Quien esto escribe no puede olvidar, por razón de edad y aunque a menudo lo intente, una terrible Guerra Civil que dejó (también en su familia) muy tristes huellas y que ahora mismo, quizá con ánimo sectario, tratan algunos de reavivar con eso que se llama la recuperación de la memoria histórica. Aquella dolorosa experiencia, que no desea para sus hijos y nietos, le permite saber que una causa muy importante -quizá, la que más- de tan larga contienda fratricida fueron las tensiones territoriales por las que Companys, por ejemplo, fue sentenciado a treinta años de reclusión mayor por la II República Española. Pues ocurre que, guste ello o no a algunos líderes regionales, el conjunto de los españoles -incluidos muchos que militan en la izquierda- no aceptará con indiferencia su propia mutilación. Ya que la amputación de un brazo no afecta sólo a la extremidad amputada, sino al conjunto del cuerpo, humano o social, que tiene tanto derecho a opinar como el brazo mismo. Son, por tanto, los españoles todos los llamados a opinar sobre materia tan poco opinable como el mantenimiento de la unidad nacional. Y ya lo hicieron en el referéndum constitucional.

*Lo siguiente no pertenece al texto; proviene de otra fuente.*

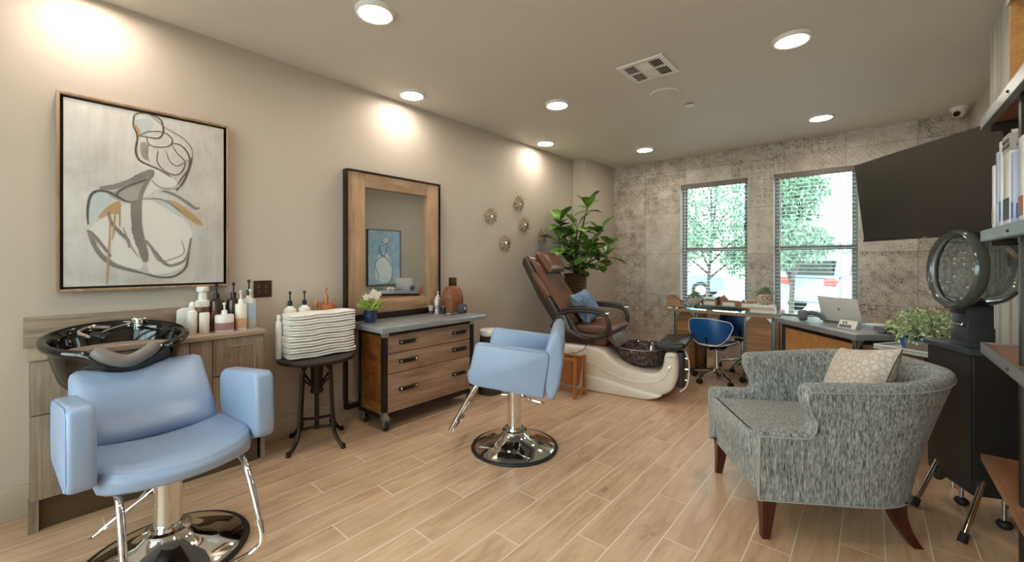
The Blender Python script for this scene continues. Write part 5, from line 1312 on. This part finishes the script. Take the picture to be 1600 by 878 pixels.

No sería, por tanto, inútil que el actual presidente del Gobierno tomara alguna sencilla lección en derecho político y constitucional para aprender las diferencias que dice ignorar. No le faltan maestros en su entorno, pues el mismísimo señor ministro encargado de la Administración Pública, a quien estos temas directamente competen, acaba de rectificar muy claramente aquellas palabras, lo que empieza a ser un hábito gubernamental. De modo que al señor Rodríguez Zapatero le bastaría con preguntar al señor Sevilla para distinguir, en adelante, entre una "nacionalidad" según la Constitución y una Nación según la grande y general Historia.
Carlos Robles Piquer es embajador de España.